La envidia, cuando abandona el rincón oscuro del alma para convertirse en motor de movimientos colectivos, puede arruinar la vida social. Allí donde este vicio se transfigura en programa político, se yerguen doctrinas que, bajo el nombre de socialismo o fascismo, hallaron en el resentimiento popular un combustible seguro. El nazismo excitó la envidia contra los judíos; el socialismo, contra los ricos. Ambos supieron señalar a los descontentos un blanco visible, cercano o lejano, sobre el cual descargar su frustración. La libertad no se combatió con argumentos, sino con pasiones degradadas.
Conviene no desdeñar este diagnóstico. El igualitarismo moderno hunde sus raíces en ese rencor disfrazado de justicia. Max Scheler, con lucidez insobornable, advirtió que “la doctrina moderna de la igualdad es una criatura del resentimiento”. Y añadía que su impulso es tribal, no racional. Porque la igualdad material —engañosa promesa que embriaga a las masas— no guarda correspondencia con la justicia. Esta, siguiendo la antigua sabiduría, consiste en tratar a los iguales como iguales y a los desiguales como desiguales, según el mérito y la condición de cada cual.
Los moralistas, desde hace siglos, no se cansaron de pintar la figura de la envidia con trazos lúgubres.
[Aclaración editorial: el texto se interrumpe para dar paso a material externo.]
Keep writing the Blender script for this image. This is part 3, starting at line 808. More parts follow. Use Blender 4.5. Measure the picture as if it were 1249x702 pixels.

La representaron fea, pálida, seca, consumiéndose a sí misma, devorando su propio corazón como bestia insaciable. De su cabeza brotan sierpes que simbolizan pensamientos venenosos, y a veces de su boca también salen sierpes, signo de la palabra envenenada que corrompe la convivencia. No es casual que muchos la hayan considerado el sumo y primer vicio, pues de ella se nutren todos los demás.